Confiance a été faite au rapporteur pour la rédaction du présent rapport.

Le rapporteur,
Chokri MAHASSINE.
La présidente,
Anne-Marie LIZIN.

(1)1 Accord européen du 30 septembre 1957 relatif au transport international des marchandises dangereuses par route (Moniteur belge du 9 octobre 1960).

(2)2 Cette commission relève à l'heure actuelle de la compétence du ministre de l'Intérieur. On peut établir une distinction entre les missions de la commission qui résultent des activités de l'OTAN et celles qui résultent de la planification pour la sécurité civile. Les missions OTAN sont reprises dans la directive ministérielle biennale émise par les ministres des Affaires étrangères des pays du Conseil de l'Atlantique Nord. Les autres missions relatives à la défense civile sont confiées par les ministres de l'Intérieur, des Affaires étrangères et de la Défense.

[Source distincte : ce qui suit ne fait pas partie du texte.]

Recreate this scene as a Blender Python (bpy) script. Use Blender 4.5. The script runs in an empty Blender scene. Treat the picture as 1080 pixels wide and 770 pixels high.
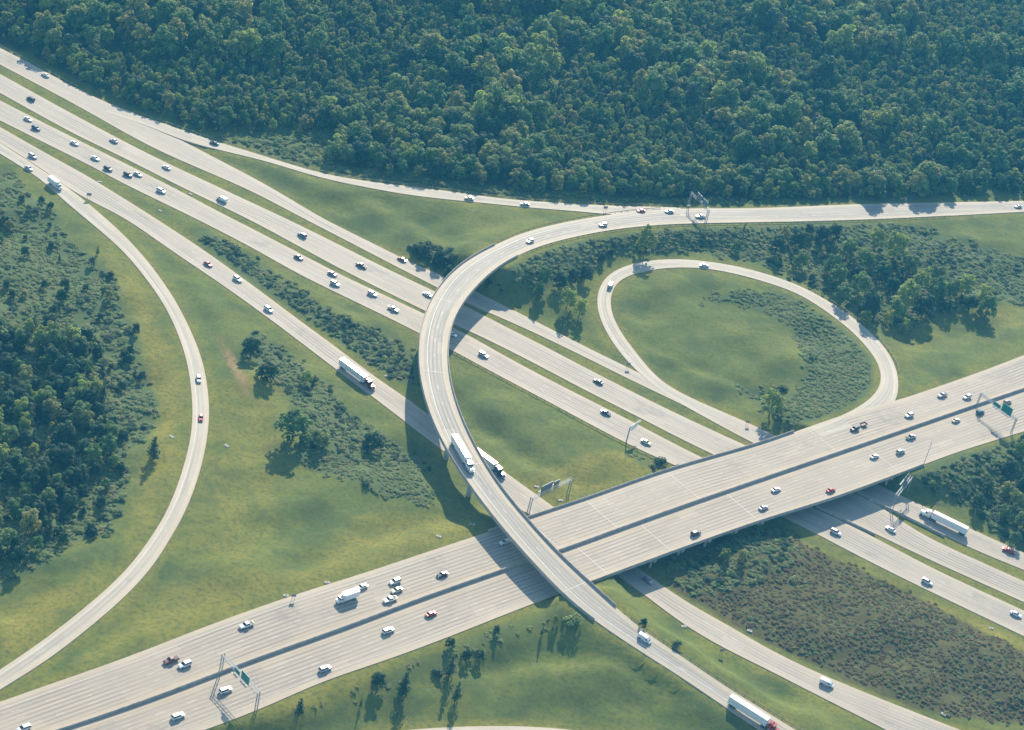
import bpy, math, random
import numpy as np
from mathutils import Vector, Matrix, kdtree
random.seed(7); rng = np.random.default_rng(11)
R = math.radians
scene = bpy.context.scene
COL = scene.collection

# ------------------------------------------------------------------ camera
CF, CTH, CROLL, CH = 2104.3, R(31.35), R(13.21), 466.18       # focal length in px of a 1080 wide frame, pitch, roll, altitude
c_f = np.array([0, math.cos(CTH), -math.sin(CTH)])
_r0 = np.array([1., 0, 0]); _u0 = np.array([0, math.sin(CTH), math.cos(CTH)])
c_r = math.cos(CROLL)*_r0 + math.sin(CROLL)*_u0
c_u = -math.sin(CROLL)*_r0 + math.cos(CROLL)*_u0
def bp(x, y, z=0.):                       # where the sight line of a photo point meets the height z
    d = c_f*CF + c_r*(x-540) - c_u*(y-385)
    t = (z-CH)/d[2]
    return np.array([t*d[0], t*d[1], z])
def pj(Pw):                               # world (N,3) -> photo coordinates (N,2)
    q = np.asarray(Pw, float) - np.array([0, 0, CH]); zc = q@c_f
    return np.stack([540+CF*(q@c_r)/zc, 385-CF*(q@c_u)/zc], -1)
cam = bpy.data.cameras.new('camera'); co = bpy.data.objects.new('camera', cam); COL.objects.link(co)
co.matrix_world = Matrix(((c_r[0], c_u[0], -c_f[0], 0), (c_r[1], c_u[1], -c_f[1], 0), (c_r[2], c_u[2], -c_f[2], CH), (0, 0, 0, 1)))
cam.sensor_width = 36; cam.lens = CF/1080*36; cam.clip_start = 1; cam.clip_end = 12000
scene.camera = co

# ------------------------------------------------------------------ material helpers
def newmat(name):
    m = bpy.data.materials.new(name); m.use_nodes = True
    nt = m.node_tree; b = nt.nodes['Principled BSDF']; return m, nt, b
class N:                                   # tiny node helper
    def __init__(s, nt): s.nt = nt
    def n(s, t, **k):
        o = s.nt.nodes.new(t)
        for a, v in k.items(): setattr(o, a, v)
        return o
    def l(s, a, b): s.nt.links.new(a, b)
    def val(s, sock, v):
        if hasattr(v, 'links') or isinstance(v, bpy.types.NodeSocket): s.l(v, sock)
        else: sock.default_value = v
    def m(s, op, a, b=0., c=None, clamp=False):
        o = s.n('ShaderNodeMath', operation=op, use_clamp=clamp); s.val(o.inputs[0], a); s.val(o.inputs[1], b)
        if c is not None: s.val(o.inputs[2], c)
        return o.outputs[0]
    def mix(s, f, a, b, bt='MIX'):
        o = s.n('ShaderNodeMix', data_type='RGBA', blend_type=bt)
        s.val(o.inputs[0], f); s.val(o.inputs[6], a if not isinstance(a, tuple) else (*a, 1)[:4]); s.val(o.inputs[7], b if not isinstance(b, tuple) else (*b, 1)[:4])
        return o.outputs[2]
    def noise(s, vec, sc, det=3, ro=.55, w=0):
        o = s.n('ShaderNodeTexNoise'); o.inputs['Scale'].default_value = sc; o.inputs['Detail'].default_value = det; o.inputs['Roughness'].default_value = ro
        if vec is not None: s.l(vec, o.inputs['Vector'])
        return o.outputs[0]
    def rng(s, v, a, b, c=0., d=1.):
        o = s.n('ShaderNodeMapRange'); o.clamp = True
        s.val(o.inputs[0], v); o.inputs[1].default_value = a; o.inputs[2].default_value = b; o.inputs[3].default_value = c; o.inputs[4].default_value = d
        return o.outputs[0]
def simple(name, col, rough=.7, metal=0., noise=.12, sc=1.5, spec=.4):
    m, nt, b = newmat(name); h = N(nt)
    tc = h.n('ShaderNodeTexCoord')
    nz = h.noise(tc.outputs['Object'], sc, 4)
    f = h.rng(nz, .3, .7)
    c = h.mix(f, tuple(x*(1-noise) for x in col), tuple(min(1, x*(1+noise)) for x in col))
    h.l(c, b.inputs['Base Color']); b.inputs['Roughness'].default_value = rough; b.inputs['Metallic'].default_value = metal
    b.inputs['Specular IOR Level'].default_value = spec
    return m
M = {}
M['concrete'] = simple('structural_concrete', (.40, .37, .32), .85, noise=.2, sc=.35)
M['barrier'] = simple('barrier_concrete', (.36, .33, .285), .85, noise=.22, sc=.5)
M['steel'] = simple('galvanised_steel', (.30, .32, .33), .6, .2, sc=3)
M['rail'] = simple('weathered_guardrail', (.22, .215, .20), .55, .4, sc=3)
M['girder'] = simple('girder_steel', (.20, .24, .27), .6, .1, sc=.6)
M['signgreen'] = simple('sign_green', (.0, .20, .165), .4, sc=.8, noise=.2)
M['signwhite'] = simple('sign_white', (.75, .75, .72), .5, sc=.8, noise=.05)
M['signback'] = simple('sign_back_aluminium', (.20, .22, .24), .6, .2, sc=1.)
M['wood'] = simple('timber_post', (.12, .09, .06), .9, sc=4)
M['bark'] = simple('bark', (.09, .07, .055), .95, sc=3, noise=.35)
M['paintwhite'] = simple('road_paint_white', (.62, .60, .54), .7, sc=.5, noise=.18)
M['paintyellow'] = simple('road_paint_yellow', (.55, .40, .18), .7, sc=.5, noise=.2)
M['tyre'] = simple('tyre_rubber', (.02, .02, .02), .9)
M['rim'] = simple('wheel_rim', (.5, .5, .5), .3, .9)
M['chassis'] = simple('chassis_black', (.03, .03, .032), .6)
M['trailer'] = simple('trailer_white', (.80, .80, .79), .33, sc=.8, noise=.04, spec=.6)
M['trailerroof'] = simple('bare_aluminium_roof', (.75, .74, .72), .30, .85, sc=.8, noise=.04)
M['seam'] = simple('bare_joint_seam', (.62, .58, .50), .8, sc=1.)
m, nt, b = newmat('car_paint'); h = N(nt); oi = h.n('ShaderNodeObjectInfo')
tc = h.n('ShaderNodeTexCoord'); dust = h.rng(h.noise(tc.outputs['Object'], 2.), .4, .8, 0, .12)
h.l(h.mix(dust, oi.outputs['Color'], (.3, .27, .22)), b.inputs['Base Color']); b.inputs['Roughness'].default_value = .28; b.inputs['Metallic'].default_value = .15
b.inputs['Coat Weight'].default_value = .6; b.inputs['Coat Roughness'].default_value = .12; M['paint'] = m
m, nt, b = newmat('car_glass'); h = N(nt); tc = h.n('ShaderNodeTexCoord')
h.l(h.mix(h.noise(tc.outputs['Object'], 1.), (.01, .013, .016), (.03, .036, .042)), b.inputs['Base Color']); b.inputs['Roughness'].default_value = .12; M['glass'] = m
M['headlamp'] = simple('headlamp_lens', (.8, .8, .78), .15); M['taillamp'] = simple('taillamp_lens', (.45, .02, .02), .25)
M['marker'] = simple('amber_marker', (.7, .3, .03), .3)

def concrete_road(name, base, dark, s=0.0, lanes=1.0, tint=(.44, .34, .24)):
    m, nt, b = newmat(name); h = N(nt)
    uv = h.n('ShaderNodeUVMap'); uv.uv_map = 'UVMap'; sp = h.n('ShaderNodeSeparateXYZ'); h.l(uv.outputs[0], sp.inputs[0])
    u, v = sp.outputs[0], sp.outputs[1]
    wa = h.n('ShaderNodeAttribute'); wa.attribute_name = 'width'; w = wa.outputs['Fac']
    geo = h.n('ShaderNodeNewGeometry'); pos = geo.outputs['Position']
    n1 = h.noise(pos, .06, 5); n2 = h.noise(pos, .9, 4); n3 = h.noise(pos, .018, 3)
    st = h.n('ShaderNodeCombineXYZ'); h.l(h.m('MULTIPLY', u, 1.3), st.inputs[0]); h.l(h.m('MULTIPLY', v, .02), st.inputs[1]); h.l(geo.outputs['Position'], st.inputs[2]) if False else None
    stn = h.noise(st.outputs[0], 1.0, 4)                       # long streaks down the lanes
    # distance from the nearer pavement edge
    e = h.m('MINIMUM', u, h.m('SUBTRACT', w, u))
    inlane = h.rng(e, 1.6, 3.2)
    # tyre tracks, two to a lane, and longitudinal joints between lanes
    ph = h.m('MULTIPLY', h.m('SUBTRACT', u, s), 2*math.pi/1.83)
    tr = h.rng(h.m('COSINE', ph), -.2, 1., 0, 1)
    jl = h.rng(h.m('ABSOLUTE', h.m('SUBTRACT', h.m('FRACT', h.m('DIVIDE', h.m('SUBTRACT', u, s), 3.66)), .5)), .445, .5)
    jt = h.rng(h.m('ABSOLUTE', h.m('SUBTRACT', h.m('FRACT', h.m('DIVIDE', v, 4.8)), .5)), .485, .5)
    slab = h.n('ShaderNodeTexWhiteNoise', noise_dimensions='2D'); cb = h.n('ShaderNodeCombineXYZ')
    h.l(h.m('FLOOR', h.m('DIVIDE', h.m('SUBTRACT', u, s+1.83), 3.66)), cb.inputs[0]); h.l(h.m('FLOOR', h.m('DIVIDE', v, 9.6)), cb.inputs[1]); h.l(cb.outputs[0], slab.inputs['Vector'])
    c = h.mix(h.rng(n1, .3, .7), tuple(x*.88 for x in base), tuple(x*1.07 for x in base))
    c = h.mix(h.m('MULTIPLY', inlane, h.rng(stn, .35, .65, .1, 1.)), c, dark)
    c = h.mix(h.m('MULTIPLY', h.m('MULTIPLY', tr, inlane), h.m('MULTIPLY', h.rng(n3, .38, .62, .25, .95), lanes)), c, tuple(x*.78 for x in dark))
    c = h.mix(h.m('MULTIPLY', h.rng(slab.outputs[0], .86, .95, 0, .32), inlane), c, tuple(x*.8 for x in dark))
    c = h.mix(h.m('MULTIPLY', h.rng(slab.outputs[0], .06, .02, 0, .3), inlane), c, tuple(x*1.15 for x in base))
    c = h.mix(h.m('MULTIPLY', jl, h.m('MULTIPLY', inlane, h.rng(n3, .42, .62, .0, .6))), c, (.10, .095, .09))
    c = h.mix(h.m('MULTIPLY', jt, .16), c, (.14, .13, .12))
    oil = h.m('MULTIPLY', h.rng(h.noise(pos, .035, 6, .7), .57, .68, 0, .45), inlane)
    c = h.mix(oil, c, (.13, .125, .12))
    c = h.mix(h.rng(e, 1.6, .3, 0, .35), c, tint)
    c = h.mix(h.m('MULTIPLY', h.rng(n2, .45, .75), .10), c, (.2, .19, .17))
    h.l(c, b.inputs['Base Color']); b.inputs['Roughness'].default_value = .72; b.inputs['Specular IOR Level'].default_value = .35
    return m
M['road'] = concrete_road('concrete_pavement', (.40, .345, .265), (.31, .28, .232), .6)
M['road_fly'] = concrete_road('bridge_deck_pavement', (.41, .365, .285), (.255, .243, .218), 2.2)
M['road_cross'] = concrete_road('crossing_freeway_pavement', (.41, .345, .255), (.31, .272, .22), .3, 1.4)
M['road_ramp'] = concrete_road('ramp_pavement', (.42, .375, .29), (.32, .295, .245), 2.6)

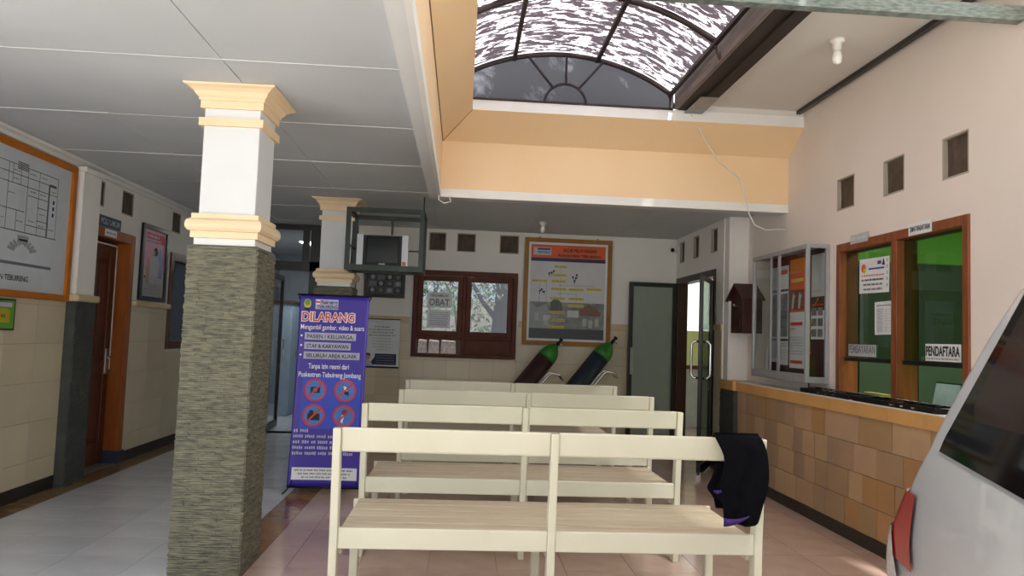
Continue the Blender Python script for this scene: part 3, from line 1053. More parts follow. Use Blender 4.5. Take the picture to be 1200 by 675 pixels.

(3)3 Belintra : « Belgian intervention system for transport accidents. Il s'agit d'une convention d'assistance conclue le 26 septembre 1998 entre le secrétaire d'État à la Sécurité et la Fédération des Industries chimiques de Belgique (Fedichem); la convention comprend aussi une annexe datée du 19 mai 1999. Cette convention prévoit que les services d'incendie peuvent faire appel à l'expertise et aux moyens de l'industrie chimique. L'assistance comprend trois volets. Il est possible, premièrement, de demander des conseils et/ou de l'information par téléphone; deuxièmement, de demander un conseil sur place, et troisièmement, de demander une assistance effective ou une intervention.

(4)4 Le super canon à extinction. Il s'agit d'une unité d'extinction pour les grands incendies de citernes. Elle comprend trois parties : une pompe d'amenée, une pompe de suralimentation et un canon à mousse grand débit équipé d'un système de mélange des mousses. Cette configuration unique permet d'éteindre un incendie d'hydrocarbures (essence, diesel, gasoil de chauffage) à l'aide de la technique dite de l'empreinte (footprint) : les pompiers s'efforcent de créer une « empreinte » dans la citerne en feu en déposant une masse de mousse à un endroit donné (overkill) et tentent ensuite d'éteindre l'incendie en élargissant cette masse.